Now, four years later and thankful to be alive, she says she will support the Maoists even though they had started the war. "They're our fellow villagers," she explains. "They must be given a chance to prove themselves."

She adds: "Innocent people like me have suffered because of their war. Now the Maoists have won the elections they shouldn't go back to their old ways."

The Maoist candidate who won in Myagdi, Govinda Paudel, blends easily into the crowd and looks like any other man on the streets of Beni.

But when talking politics the soft-spoken man radiates energy. He passionately explains that it was his despair at Nepal's economic disparities and social injustice that led him to join the Maoists.

"He's simple and sincere, nothing fancy, that's why he is popular," says manager Shiva Paudel. "He speaks our language," says teacher Roshan Rana, "he came to my place for tea and when we sat and talked, he listened and understood."

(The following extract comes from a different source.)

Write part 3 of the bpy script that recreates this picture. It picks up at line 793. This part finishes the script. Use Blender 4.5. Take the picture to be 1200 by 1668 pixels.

Paudel's rented home in Beni bajar is austere. His house in his village was destroyed by the army and he himself was tortured in the jungles. Sitting on a sukul in a narrow balcony, Paudel says his sacrifice and those of his comrades were worth it because Nepal now has a chance to prosper. "Their blood will not be wasted," he says, "the killings will stop now, we do not want to fight on. To get something, you have to lose something."

Paudel admits that the people's expectations are very high. "It will be a challenge to change things overnight, but things will change even if it takes time," he says. The Maoist plan for Myagdi is to tap the district's biodiversity and hydropower wealth for economic development.

"We don't just have natural resources, we also have people, he says, "many people in Myagdi work abroad and bring back experience. We can be a Switzerland."

Wong Shu Yun in Myagdi

Out of control

"You dirty dogs, eat all of these," shouted the YCL cadre at NC supporters at a campaign rally in Padsari VDC of Rupendehi on 6 April.

Rama Aryal Sharma was singled out because she is the leader of the women's wing of the NC. About 40 Maoist youths came in two jeeps, ravaged through lunch packets that Sharma and her colleague had brought, scattered the food and tried to force them to eat it off the floor.

"This area is under our control and you dare hold a meeting here," they said. Sharma argued that nobody owned the place and that everyone had the right to be there. She tried to reason with them, but it was obvious to her they wanted to disrupt the meeting.

The YCL pulled her by the hair and neck and pushed her into their truck while the other women tried to get her out. The police came shortly, and chased off the YCL with tear gas and blank fires.

The threat has not gone away with the news of the Maoist win in the elections. On 14 April, Maoist leaders demanded the release of 31 YCL cadres who were held under probation by the police at Rupendehi for carrying weapons.

"I'm not afraid of them," says Sharma, "we are prepared to face them again."